Moratorium comes after final bell has rung for local schools

   Eight months after he stood in the Legislative Assembly and called for a moratorium on school closures, Leeds-Grenville MPP Steve Clark expressed mixed emotions today that the Wynne government has finally taken action.
“The Minister of Education today admitted that parents, municipal leaders and I were right – the existing accommodation review process is a disaster that ignored school communities,” said Clark. “While I welcome the moratorium on future school closures until a review is complete, we’ve paid a heavy price for her failure to show leadership earlier. It’s too late for the communities in Leeds-Grenville devastated when Upper Canada District School Board trustees voted to shutter seven schools in the riding.”
Although, Ministry of Education staff indicated the moratorium does not apply to decisions previously made by boards, Clark urged the Upper Canada board to review the fate of at least some schools targeted for closure.
“Many closures won’t happen for a year or more from now, so I believe this provides an opportunity to reconsider them under whatever new guidelines are developed during the ministry’s review process,” stressed Clark.
Clark praised those who fought valiantly to keep their schools open and preserve an opportunity for future generations of students to learn closer to where they live.
“I can’t say enough about the passion they have for the value of rural education and the innovative ideas they presented to the board,” said Clark. “However, as I warned the minister from the start of the Accommodation Review process, the deck was stacked against them.

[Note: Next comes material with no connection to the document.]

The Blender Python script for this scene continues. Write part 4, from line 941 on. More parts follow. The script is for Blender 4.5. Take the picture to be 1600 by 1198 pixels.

I’m just so disheartened that the outcome could have been different if the minister had only listened to me eight months ago.”
Clark pledged to continue holding the Wynne government to account by ensuring the review leads to the reinstatement of funding for rural schools cut by the government and ensuring community impact is considered before a board can shut down schools.
“I’m skeptical we’ve actually seen a change of heart today from a government that has closed over 700 schools since 2004,” said Clark. “Their actions clearly demonstrate that rural Ontario is just an afterthought to them and I suspect today’s announcement is motivated by next June’s election rather than a true commitment to rural education.”